Même les petits partis avec de grandes idées, qui réclament que les partis traditionnels fassent de la place aux jeunes, sont dirigés par les mêmes personnes qui sont là depuis des années et dont la plupart s’approchent de la soixantaine. On ne doit pas se baser uniquement sur le critère d’âge car cela constitue une forme de discrimination, tout comme le racisme ou le sexisme.

Tout renouvellement doit passer d’abord par une transition. Les chefs de partis doivent réaliser qu’il y a une attente parmi la population et qu’un renouvellement s’impose. Mais il faut un bon dosage de jeunes et d’anciens qui ont de l’expérience. Il faut aussi préparer les jeunes pour qu’ils prennent conscience de leurs responsabilités.

 

Q : Mais comment concilier les attentes de la population aux aspirations des membres du parti, sachant que cela peut provoquer des frictions internes ?

C’est effectivement très complexe, surtout quand on se base sur la sociologie des circonscriptions et les considérations qui sont prises en compte dans le cadre d’une élection générale. Cette tâche ne sera pas facile. Mais c’est là que les leaders politiques devront faire preuve de leadership. Il leur faut assurer que leurs membres puissent travailler en équipe. Quand le pouvoir est trop centré vers le haut au niveau des partis, cela créé beaucoup de frustration. Il faut que le leadership change de style. Le leader doit persuader et convaincre en expliquant les exigences, et non tomber dans la facilité. Sinon, on en paiera le prix cher lors des prochaines élections.

 

Q : Quels sont les enjeux des élections villageoises et éventuellement ceux des municipales qui peuvent survenir tout aussi brusquement ?

Les élections villageoises auraient pu servir d’opportunité pour renforcer la démocratie au niveau des villages, soit la ‘grassroot democracy’. Il aurait été salutaire si les partis politiques se tenaient à l’écart pour laisser s’exprimer les citoyens. Leurs aspirations et leurs attentes auraient ensuite pu être inclues dans un manifeste électoral.

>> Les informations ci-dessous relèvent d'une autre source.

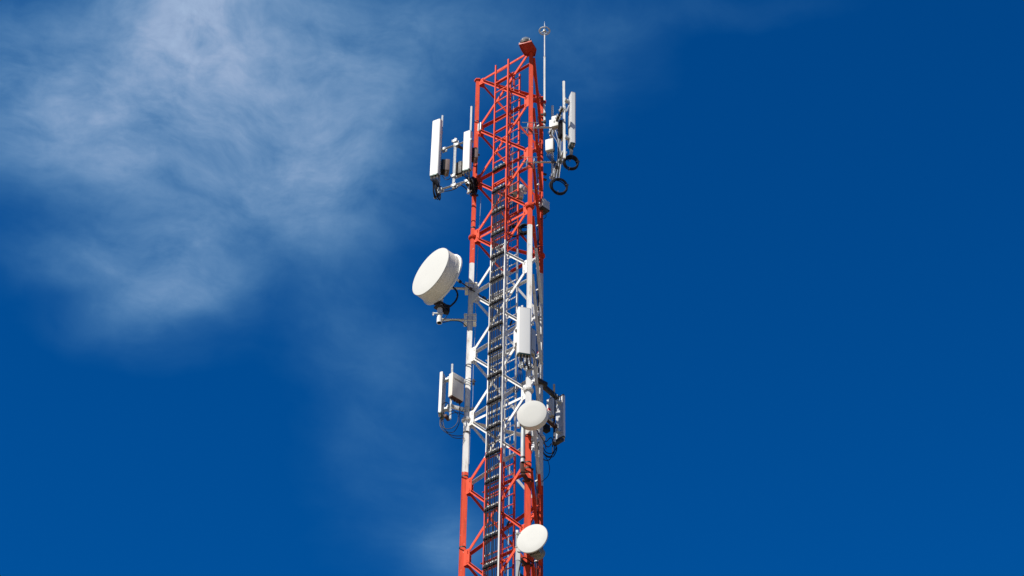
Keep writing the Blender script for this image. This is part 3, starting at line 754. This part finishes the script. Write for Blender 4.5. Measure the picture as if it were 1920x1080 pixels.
bm = NB(); lathe(bm, fc, -nd, [(.446, rd+.03), (.50, rd*.85), (.57, rd*.55), (.61, rd*.25), (.62, 0)], 72); part('reflector_back', bm, M_WHITE, dish)
bm = NB(); hb = fc-nd*.60; lathe(bm, hb, -nd, [(0, .16), (.08, .16), (.08, .10), (.14, .10), (.14, 0)], 24)
tgt = V((pd.x, YP, hb.z)); bar(bm, hb-nd*.05, V((pd.x, YP, hb.z-.30)), .10, .10); bar(bm, hb-nd*.03+Z*.0, tgt-Z*.62, .09, .09); part('hub', bm, M_DARK, dish)
bm = NB(); q = V((pd.x, YP, P(836, 578, YP).z)); box(bm, q+V((.16, .05, 0)), hv(1, .3), hv(-.3, 1), Z, .17, .16, .24, .01); part('radio_head', bm, M_FIN, dish)
cable([P(849, 538, 40.45), P(855, 544, 40.4), P(858, 553, 40.35), P(855, 563, 40.3), P(848, 571, 40.35), P(839, 578, 40.45)], .026, 'thick dark waveguide curving behind the big dish', name='waveguide', cat='waveguide')
cable([P(838, 592, 40.35), P(830, 604, 40.35), P(845, 601.5, 40.38), P(860, 602, 40.4), P(868, 606, 40.4), P(875, 613, 40.45)], .012, 'thin black cable along the lower arm of the big dish mount')
s0 = P(861, 527, 40.30); s1 = P(918, 566, 40.50)
o = thing('dish_strut', 'dark stay rod from the big dish to the tower lattice', 'stay rod', s1)
bm = NB(); cyl(bm, s0, s1, .017, 10); part('rod', bm, M_DARK, o)
for t in (.02, .38, .82, .97):
    bm = NB(); c = s0.lerp(s1, t); d_ = (s1-s0).normalized(); d1, a1_, b1_ = axes(d_); box(bm, c, d1, a1_, b1_, .09, .07, .06, .008); part('clamp', bm, M_DARK, o)
bm = NB(); q = s0+nd*.0; bar(bm, s0, s0+nd*.14, .05, .05); part('end_lug', bm, M_BARREL, o)

# ------------------------------------------------------------------ centre panel on the near leg
nC = hv(.22, -.97)
Yc2 = 38.86
cpos = P(983.4, 663.5, Yc2)
cm = thing('antenna_mount', 'stub pipe and clamps carrying the centre panel in the white section', 'antenna mount', P(979, 690, Yc2+.25))
pipe_c, _, _ = vpipe(cm, 978.5, 573.5, 978, 690, Yc2+.22, .028, M_WPIPE)
for y in (600, 684):
    z_ = P(980, y, Yc2+.22).z; bm = NB(); bar(bm, V((pipe_c.x, pipe_c.y, z_)), V((B.x, B.y, z_)), .06, .06); part('arm', bm, M_WPIPE, cm)
    leg_band(cm, 1, z_, M_GALV)
    ubolt_clamp(cm, V((pipe_c.x, pipe_c.y, z_)), nC, .14)
panel_antenna(cpos, nC, .345, .15, 1.52, 'wide white panel antenna facing the viewer in front of the near leg', 8)
radio_unit(P(972.5, 634.5, Yc2+.30), hv(-.9, -.35), .22, .22, .58, 'white radio box peeking out left of the centre panel', M_WHITE)
radio_unit(P(997.5, 642, Yc2+.42), hv(.75, -.65), .17, .14, .80, 'slim pale radio shaded behind the right side of the centre panel', M_GREYBOX)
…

Or, il est clair que le gouvernement s’implique grandement dans ces élections. Le budget consacré à certains projets d’infrastructures le démontre clairement. D’ailleurs, selon mes informations, les ministres ont eu la responsabilité d’assurer que leurs équipes soient présentes et qu’elles font campagne en faveur du gouvernement. L’Opposition est, par contre, beaucoup plus discrète étant donné les circonstances. Ces élections feront vraisemblablement office de baromètre politique pour le gouvernement aussi bien que pour l’Opposition puisqu’elles leur permettront de cerner leurs problèmes, leurs aspirations et leurs priorités.

En ce qu’il s’agit des municipales, l’enjeu sera beaucoup plus grand puisque les partis politiques seront directement représentés et l’Opposition devra se présenter comme l’alternance pour les élections générales qui s’ensuivront. Le temps passera vite. D’ailleurs, on ne sait pas ce que le cas des pétitions électorales en cours nous réserve.

 

Q : Si jamais une élection spécifique est remise en cause, l’Opposition pourra-t-elle réclamer de nouvelles législatives ?

Tout dépendra de la nature du jugement que livrera la Cour suprême. S’il touche aux procédures électorales qui n’ont pas été appliquées correctement ou s’il y a eu des irrégularités, il est fort possible qu’il y ait des répercussions dans d’autres cas. Si cela s’avère, l’Opposition pourra alors réclamer légitimement de nouvelles élections générales.